Keep moving forward.

Sunday, April 5, 2015

Happy Easter

So this Easter, similar to years past, I have traveled to Virginia with my Dad to celebrate the holiday with my sister.  This morning like so many others I got up, put on my Easter best and headed to Mass.   My sister lives in Ashburn, VA which is considered the metro DC area and very close to Dulles airport and belongs to St. Therese Catholic Church.  It is a very large church and with a very large membership.

So off to Church I went; entered the pew with my family and sat next to an older southern woman.  As I sat down the older woman looked at me and said ... your baby is going to have red hair.  I looked at her wondering who she was talking to and realized she was talking to me.  First I thought to myself, only if there was an immaculate conception!

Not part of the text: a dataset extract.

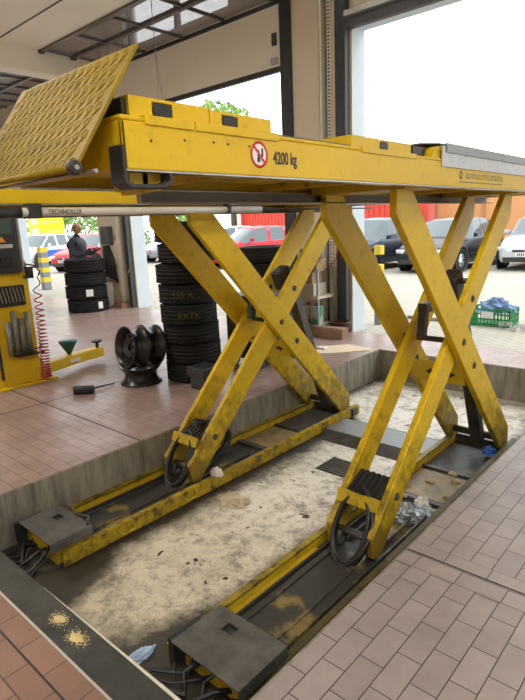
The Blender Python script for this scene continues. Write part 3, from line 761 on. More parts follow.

Instead, I looked at her and said, I am not pregnant.  I wanted to die ... way to kill my self esteem lady.  I wanted out of that church so badly.  Easter is supposed to be a joyous occasion and instead my confidence was crumbling and I was hurt.

I was wearing a new dress, which I bought last month and it was a size smaller.  I had just gone shopping the day before and bought three new pairs of pants and several tops all of which were smaller sizes.  And finally I had completed a week of workouts and didn't miss one; I had swam, biked and ran and felt great.  Then you hear this comment and everything disappears.

I realize the woman didn't mean anything by it.  She continued to apologize throughout mass and all I wanted to say was let it go lady but I smiled politely and said it was ok.  She wasn't trying to be mean but words can hurt. How can a total stranger who knows nothing about me, make me question all of my hard work?

So guess what? A workout has been added to my calendar today.  In fact I think I will head out soon before dinner is served.

Jesus give me strength to keep moving forward!!!  Happy Easter everyone!!

And if  you are wondering I probably would have kids with red hair.  My dad and aunt were red heads and my natural highlights are red!!